World

Japan’s inflation stays above central bank target for 3rd month


Bank of Japan is keeping ultra-low interest rates in place even as global peers tighten policy to cool rising prices.

Japan’s core consumer inflation remained above the central bank’s 2 percent target for a third straight month in June, as the economy faced pressure from high global raw material prices that have pushed up the cost of the country’s imports.

The rise in consumer prices challenges the Bank of Japan’s view that recent price hikes in the world’s third-largest economy will remain somewhat temporary, even as households worry about higher living costs.

The nationwide core consumer price index (CPI), which excludes volatile fresh food costs but includes those of energy, rose 2.2 percent in June from a year earlier, government data showed.

The data, which matched a median market forecast, meant inflation stayed above the BOJ’s 2 percent target for a third consecutive month. It followed rises of 2.1 percent in May and April.

The core-core CPI, which strips away both volatile food and fuel costs, was up 1 percent in June from a year earlier, marking the sharpest rise since February 2016.

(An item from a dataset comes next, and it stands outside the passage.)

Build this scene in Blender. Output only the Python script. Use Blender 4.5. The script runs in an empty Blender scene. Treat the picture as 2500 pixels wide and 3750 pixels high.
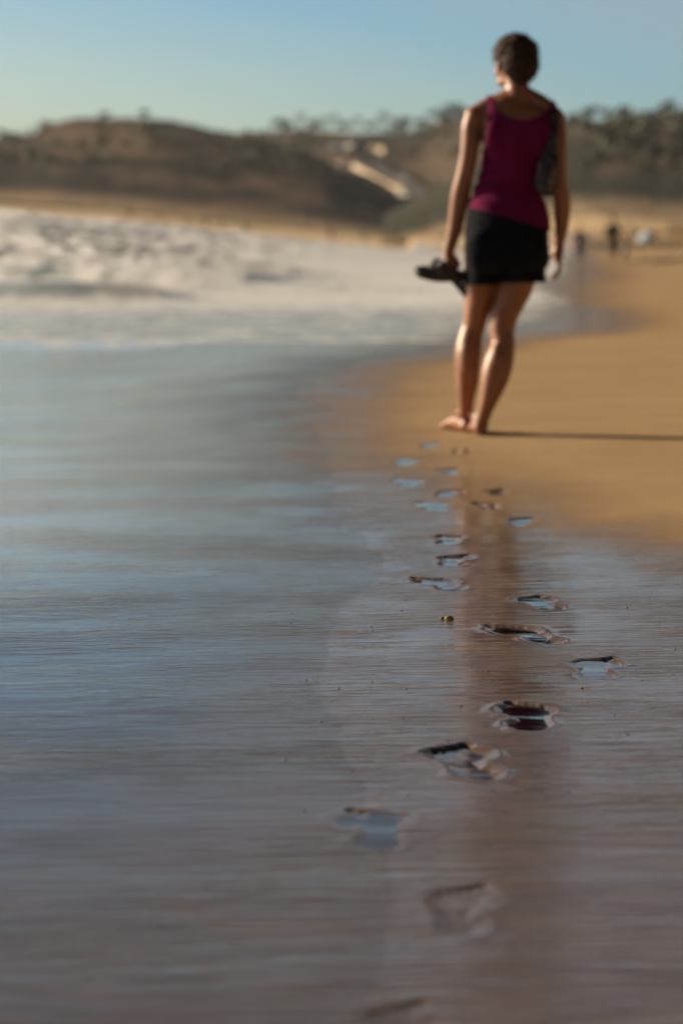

Rising fuel and food prices, blamed partly on Russia’s invasion of Ukraine and a sharply weakening yen that is swelling import costs, are expected to keep Japan’s core consumer inflation above the BOJ’s target for most of this year, analysts say.

But that still leaves the overall pace of price increases in Japan well below much sharper rises in the United States and European economies, as sluggish wage growth and a slow recovery of consumption discourages Japanese firms from price hikes.

Inflation in the 19 countries sharing the euro currency has shot to all-time highs above 8 percent. Inflation in the United Kingdom last month was at its highest rate in 40 years.

The Bank of Japan on Thursday raised its core consumer inflation forecast for the current fiscal year ending in March 2023 to 2.3 percent from 1.9 percent, but kept its ultra-low interest rates in place even as many of its global peers sharply tighten policy in an attempt to cool price pressures.